The day we were to meet Avery’s teacher, Ashley got up at 3 AM to start getting ready, and as always, she looked amazing by the time we walked out the door. Still, this didn’t keep her from checking her makeup in the visor mirror every few minutes. On one hand, I understood Ashley’s need to pummel Miss D in a beauty-queen beat down, yet on the other, I wondered how women gauge such a thing objectively. With men, at least there’s a definitive standard based on comparisons against the scientifically proven six inch average of a distinct part anatomy . Women are left with what—the subjective opinions of such “experts” as Prez Hilton and Chris Matthews? Pffft! Please. What’s fair about that?

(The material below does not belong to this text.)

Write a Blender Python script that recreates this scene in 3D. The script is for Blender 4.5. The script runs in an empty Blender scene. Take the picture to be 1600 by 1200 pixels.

Ironically, like Avery’s important news con, the hype over her new teacher outweighed the reality. Miss D was blonde, petite, and adorable, but in terms of overall hotness, my wife trounced her in a contest more lopsided than an Andy Kaufman wrestling match.

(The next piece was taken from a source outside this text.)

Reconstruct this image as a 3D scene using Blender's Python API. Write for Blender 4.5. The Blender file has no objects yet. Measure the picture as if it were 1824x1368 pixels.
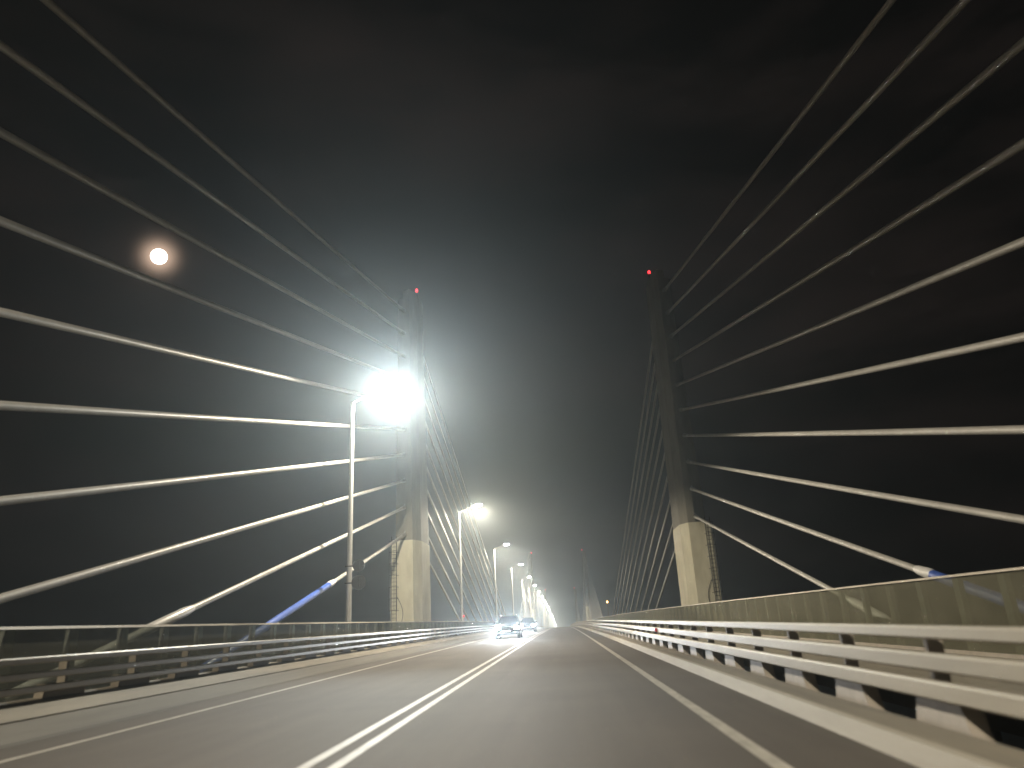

“She’s very nice,” I said on the way to the minivan.

“Yeah,” my wife agreed “But I wouldn’t call her hot.” Her tone in saying this made me think she might be having a talk with Avery about the elusive criterion for deeming someone a hottie.

“See, I told you. You’re hands-down gorgeous—a smokin’ hot babe. Schwing!” I did an exaggerated hip-thrust to punctuate my assurances which induced a satisfied grin from Ashley.

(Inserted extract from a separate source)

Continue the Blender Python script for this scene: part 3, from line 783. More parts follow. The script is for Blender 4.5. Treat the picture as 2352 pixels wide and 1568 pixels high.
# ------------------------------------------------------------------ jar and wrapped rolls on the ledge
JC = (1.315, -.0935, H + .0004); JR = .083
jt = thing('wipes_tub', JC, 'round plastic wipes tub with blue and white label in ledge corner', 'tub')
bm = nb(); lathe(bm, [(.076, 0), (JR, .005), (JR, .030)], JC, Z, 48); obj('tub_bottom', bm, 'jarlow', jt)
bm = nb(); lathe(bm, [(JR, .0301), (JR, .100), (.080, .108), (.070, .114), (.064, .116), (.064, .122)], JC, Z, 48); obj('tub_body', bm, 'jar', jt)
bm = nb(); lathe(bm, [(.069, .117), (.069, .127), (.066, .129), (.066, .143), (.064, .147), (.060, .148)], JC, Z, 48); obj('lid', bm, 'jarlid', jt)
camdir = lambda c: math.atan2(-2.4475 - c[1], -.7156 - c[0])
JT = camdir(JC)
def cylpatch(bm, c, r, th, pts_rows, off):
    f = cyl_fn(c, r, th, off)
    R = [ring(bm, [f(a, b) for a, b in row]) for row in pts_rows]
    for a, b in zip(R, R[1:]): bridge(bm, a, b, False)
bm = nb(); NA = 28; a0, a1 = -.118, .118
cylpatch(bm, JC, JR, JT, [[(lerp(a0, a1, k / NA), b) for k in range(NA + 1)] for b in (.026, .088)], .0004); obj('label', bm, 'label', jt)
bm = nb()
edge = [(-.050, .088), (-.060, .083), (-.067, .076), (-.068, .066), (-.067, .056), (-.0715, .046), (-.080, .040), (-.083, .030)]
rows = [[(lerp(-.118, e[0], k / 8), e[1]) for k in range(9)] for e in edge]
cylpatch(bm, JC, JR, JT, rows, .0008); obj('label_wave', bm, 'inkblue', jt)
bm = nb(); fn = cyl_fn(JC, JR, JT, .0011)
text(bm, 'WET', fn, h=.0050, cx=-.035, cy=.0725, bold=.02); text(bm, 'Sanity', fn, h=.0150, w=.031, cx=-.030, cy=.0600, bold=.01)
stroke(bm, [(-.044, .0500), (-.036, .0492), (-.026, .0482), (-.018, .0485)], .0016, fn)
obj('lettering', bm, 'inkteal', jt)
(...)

I thought this was the end of the story. However, during the ride home, Ashley sat quietly. She kept rubbing her hands across the top of her legs, starting mid-thigh and pushing the open palms to her knees, over and over. “Do you think I sounded stupid when I was talking to her?”

I rolled my eyes. “Oh brother, honey. She's a first year teacher; she was way more nervous and probably too self-conscious to even hear anything you said. Stop being so insecure.”

Ashley nodded before resuming her attempts at inflicting a friction burn on her upper legs in silence.

On an unrelated note, I asked Ashley to help me trim the hair on the back of my neck later that night. I now have one of those bowl cuts popular that you see on skater kids… then again, maybe this wasn’t so unrelated after all?

I'm a very lucky man to have such a hot wife.